“Globally, young people are marching, organizing, and speaking out,” he said in a message marking the Human Rights Day that falls on December 10.
The UN chief said the young people are speaking out the right to a healthy environment, for the equal rights of women and girls, to participate in decision-making and to express their opinions freely.
He said the young people are marching for their right to a future of peace, justice and equal opportunities.
This year, on Human Rights Day, the world will celebrate the role of young people in bringing human rights to life.
Guterres said every single person is entitled to all rights -- civil, political, economic, social and cultural -- regardless of where they live.
He said each person is entitled to all rights regardless of race, ethnicity, religion, social origin, gender, sexual orientation, political or other opinion, disability or income, or any other status.

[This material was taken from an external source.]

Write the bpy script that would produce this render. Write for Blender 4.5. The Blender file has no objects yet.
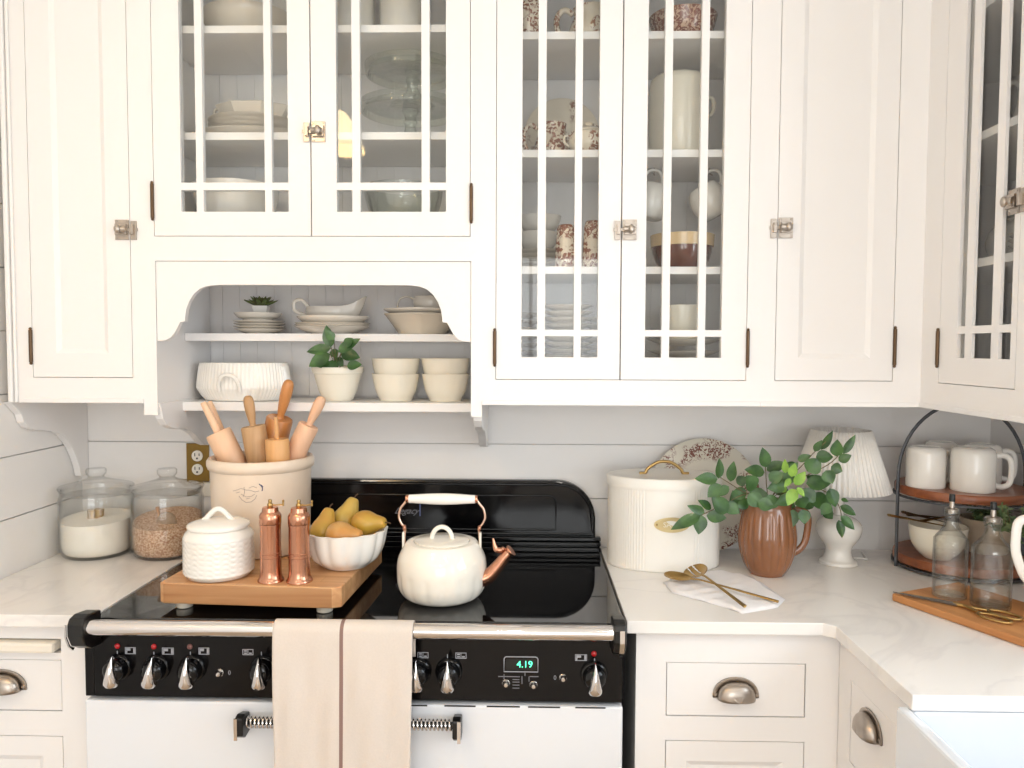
import bpy, math, random
from mathutils import Vector, Matrix
random.seed(7)
S = bpy.context.scene
COL = S.collection
PI = math.pi
sin, cos = math.sin, math.cos
# ------------------------------------------------------------------ camera
F = 770.0; CH = 1.51
YAW = math.atan(15.5/F); PITCH = math.atan(37/F); ROLL = math.radians(0.22)
FW = Vector((-sin(YAW)*cos(PITCH), cos(YAW)*cos(PITCH), -sin(PITCH)))
R0 = Vector((cos(YAW), sin(YAW), 0)); U0 = R0.cross(FW)
RT = cos(ROLL)*R0 + sin(ROLL)*U0; UP = -sin(ROLL)*R0 + cos(ROLL)*U0
cam = bpy.data.objects.new('camera', bpy.data.cameras.new('camera')); COL.objects.link(cam)
cam.data.sensor_width = 36; cam.data.lens = F/1024*36; cam.data.clip_start = .05
cam.matrix_world = Matrix(((RT.x, UP.x, -FW.x, 0), (RT.y, UP.y, -FW.y, 0), (RT.z, UP.z, -FW.z, CH), (0, 0, 0, 1)))
S.camera = cam
def ray(px, py): return FW*F + RT*(px-512) - UP*(py-384)
def atY(px, py, Y):
    d = ray(px, py); k = Y/d.y; return Vector((d.x*k, Y, CH+d.z*k))
def atZ(px, py, Z):
    d = ray(px, py); k = (Z-CH)/d.z; return Vector((d.x*k, d.y*k, Z))
def atX(px, py, X):
    d = ray(px, py); k = X/d.x; return Vector((X, d.y*k, CH+d.z*k))
def X_(px, Y, py=384): return atY(px, py, Y).x
def Z_(py, Y, px=512): return atY(px, py, Y).z
def stand(px, py, Z, r):
    """centre of a round base of radius r whose nearest point is seen at px,py on the level Z"""
    g = atZ(px, py, Z); k = (g.y+r)/g.y
    return Vector((g.x*k, g.y+r, Z))
# ------------------------------------------------------------------ materials
def lin(c):
    return tuple(((v/255)/12.92 if v/255 <= .04045 else ((v/255+.055)/1.055)**2.4) for v in c) + (1,)
MATS = {}
def nt(name):
    m = bpy.data.materials.new(name); m.use_nodes = True
    n = m.node_tree; b = n.nodes['Principled BSDF']; return m, n, b
def mat(name, c, rough=.5, metal=0, var=.0, scale=8, bump=0, bscale=200, coat=0, spec=.5, stretch=None, c2=None, sss=0):
    if name in MATS: return MATS[name]
    m, n, b = nt(name)
    b.inputs['Roughness'].default_value = rough; b.inputs['Metallic'].default_value = metal
    b.inputs['Coat Weight'].default_value = coat; b.inputs['Specular IOR Level'].default_value = spec
    c = lin(c)
    tc = n.nodes.new('ShaderNodeTexCoord'); mp = n.nodes.new('ShaderNodeMapping')
    n.links.new(tc.outputs['Object'], mp.inputs['Vector'])
    if stretch: mp.inputs['Scale'].default_value = stretch
    ns = n.nodes.new('ShaderNodeTexNoise'); ns.inputs['Scale'].default_value = scale; ns.inputs['Detail'].default_value = 5
    n.links.new(mp.outputs['Vector'], ns.inputs['Vector'])
    cr = n.nodes.new('ShaderNodeValToRGB')
    if c2: d = lin(c2)
    else: d = tuple(v*(1-var) for v in c[:3])+(1,)
    cr.color_ramp.elements[0].color = d; cr.color_ramp.elements[1].color = c
    cr.color_ramp.elements[0].position = .38; cr.color_ramp.elements[1].position = .62
    n.links.new(ns.outputs['Fac'], cr.inputs['Fac']); n.links.new(cr.outputs['Color'], b.inputs['Base Color'])
    if bump:
        n2 = n.nodes.new('ShaderNodeTexNoise'); n2.inputs['Scale'].default_value = bscale
        n.links.new(mp.outputs['Vector'], n2.inputs['Vector'])
        bp = n.nodes.new('ShaderNodeBump'); bp.inputs['Strength'].default_value = bump; bp.inputs['Distance'].default_value = .002
        n.links.new(n2.outputs['Fac'], bp.inputs['Height']); n.links.new(bp.outputs['Normal'], b.inputs['Normal'])
    MATS[name] = m; return m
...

UN High Commissioner for Human Rights Michelle Bachelet, in separate statement, said they need to mobilise across the world -- peacefully and powerfully -- to advance a world of rights, dignity and choice for everyone.
“The decision-makers understood that vision very clearly in 1948. Do they understand it now?” she said urging world leaders to show true leadership and long-term vision and set aside narrow national political interests for the sake of everyone, including themselves and all their descendants.
Rightly, Bachelet said, these young people are pointing out that it is their future which is at stake, and the future of all those who have not yet even been born.
“It’s they who will have to bear the full consequences of the actions, or lack of action, by the older generations who currently run governments and businesses, the decision-makers on whom the future of individual countries, regions and the planet as whole depends,” she said.